Со временем из инфернальных опытов Поланского словно утекла энергия. Он по-прежнему зажигался от юных блонд-старлеток и по-прежнему видел в них метафору иррациональных злых сил. В недавнем фильме «Девятые врата» знакомую роль фемины-дьяволицы играет жена режиссера Эмманюэль Сенье. Но метафора перестала быть убедительной, а стиль режиссера-постмодерниста законсервировался, стал академично холодным, вымученным.
«Пианист» — киноверсия мемуаров Владислава Шпильмана, польско-еврейского музыканта, автора шлягеров «Я пойду на Старе Място» и «Этих лет никто не отдаст». Он чудом спасся от нацистского террора в разрушенном Варшавском гетто с помощью немецкого офицера Вильма Хозенфельда, о чем рассказал в 1946 году в книге «Смерть города». Через четыре года ее экранизировали. И хотя под сценарием подписались автор «Пепла и алмаза» Ежи Анджеевский вместе с будущим знаменитым поэтом Чеславом Милошем, фильм оказался пропагандистской агиткой с появлением в центре событий, словно «бога из машины», советского парашютиста. Цензоры изменили и название картины: вместо «Варшавского Робинзона» появился «Непокоренный город».

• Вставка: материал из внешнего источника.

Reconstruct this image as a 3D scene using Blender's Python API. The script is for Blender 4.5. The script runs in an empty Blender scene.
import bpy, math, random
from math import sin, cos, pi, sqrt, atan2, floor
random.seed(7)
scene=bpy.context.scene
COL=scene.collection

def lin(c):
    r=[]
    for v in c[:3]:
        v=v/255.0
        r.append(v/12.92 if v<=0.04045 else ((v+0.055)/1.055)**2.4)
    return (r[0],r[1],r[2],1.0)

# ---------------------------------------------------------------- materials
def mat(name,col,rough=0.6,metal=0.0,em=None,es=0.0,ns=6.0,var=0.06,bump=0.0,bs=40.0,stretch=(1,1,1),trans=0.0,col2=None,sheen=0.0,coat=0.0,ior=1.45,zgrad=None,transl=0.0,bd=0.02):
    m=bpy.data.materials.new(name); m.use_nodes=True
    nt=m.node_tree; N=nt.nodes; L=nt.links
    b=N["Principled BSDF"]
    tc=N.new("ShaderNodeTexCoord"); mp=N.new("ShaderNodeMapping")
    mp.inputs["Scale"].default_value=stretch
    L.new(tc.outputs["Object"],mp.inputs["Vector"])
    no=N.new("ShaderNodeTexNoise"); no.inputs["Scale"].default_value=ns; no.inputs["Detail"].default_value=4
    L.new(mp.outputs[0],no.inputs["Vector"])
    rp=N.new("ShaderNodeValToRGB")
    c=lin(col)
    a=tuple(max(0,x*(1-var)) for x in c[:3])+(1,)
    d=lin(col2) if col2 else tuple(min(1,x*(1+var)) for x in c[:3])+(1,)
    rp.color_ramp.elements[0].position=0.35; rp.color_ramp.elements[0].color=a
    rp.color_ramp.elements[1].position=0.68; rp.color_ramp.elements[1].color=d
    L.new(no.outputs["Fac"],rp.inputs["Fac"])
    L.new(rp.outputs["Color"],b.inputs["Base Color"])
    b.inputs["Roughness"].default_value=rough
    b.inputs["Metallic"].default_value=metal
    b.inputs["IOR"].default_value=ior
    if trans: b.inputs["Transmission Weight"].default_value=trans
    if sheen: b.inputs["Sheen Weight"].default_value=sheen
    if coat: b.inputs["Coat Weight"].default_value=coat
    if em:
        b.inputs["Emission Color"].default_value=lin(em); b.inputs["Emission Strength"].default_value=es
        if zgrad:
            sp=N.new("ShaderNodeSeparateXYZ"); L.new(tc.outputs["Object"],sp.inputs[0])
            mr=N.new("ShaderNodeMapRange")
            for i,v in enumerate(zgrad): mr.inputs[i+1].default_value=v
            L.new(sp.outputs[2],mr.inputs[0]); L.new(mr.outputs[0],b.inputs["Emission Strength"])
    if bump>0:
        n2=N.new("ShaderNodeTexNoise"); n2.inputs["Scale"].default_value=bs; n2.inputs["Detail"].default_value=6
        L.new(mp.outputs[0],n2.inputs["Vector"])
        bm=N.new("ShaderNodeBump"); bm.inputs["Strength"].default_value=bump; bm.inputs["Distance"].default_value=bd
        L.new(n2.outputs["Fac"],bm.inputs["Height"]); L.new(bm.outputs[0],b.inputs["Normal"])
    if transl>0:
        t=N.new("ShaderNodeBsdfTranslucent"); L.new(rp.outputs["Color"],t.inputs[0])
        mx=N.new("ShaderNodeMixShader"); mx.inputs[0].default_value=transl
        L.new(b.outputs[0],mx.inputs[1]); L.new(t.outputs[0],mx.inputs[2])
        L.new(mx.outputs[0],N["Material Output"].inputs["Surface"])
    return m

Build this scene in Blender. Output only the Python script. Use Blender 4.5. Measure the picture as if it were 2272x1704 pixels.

Спустя полвека Поланский вернулся к книге Шпильмана, чтобы снять фильм своей жизни. Однако фактически, особенно в первой трети картины, режиссер экранизирует не чужие, а собственные воспоминания: о том, как немцы входили в Варшаву. Эти сцены впечатляют своими подробностями. На улицах, по которым маршируют гитлеровские части, гуляют горожане и играют дети — столь важные для Поланского свидетели роковых событий. «Я шел по улице рядом с отцом, он держал меня за руку. Люди спокойно прогуливались, будто и не происходит ничего. Кто-то оглядывался, но мало кто. Отец сжимал мою руку и цедил сквозь зубы: «Сукины дети, сукины дети» («Роман Поланского»).
Далее начинает разворачиваться сюжет, действие концентрируется вокруг Шпильмана (Эдриен Броди). И вся вторая треть фильма провисает. Образы и главного героя, и его друзей, и врагов ходульные, многочисленные ужасы — не страшные, декорации разрушенного Варшавского гетто — картонные. Только в последние полчаса, когда среди развалин появляется немецкий офицер и вмешивается в судьбу Шпильмана, возникает некоторый психологический саспенс, но уже поздно.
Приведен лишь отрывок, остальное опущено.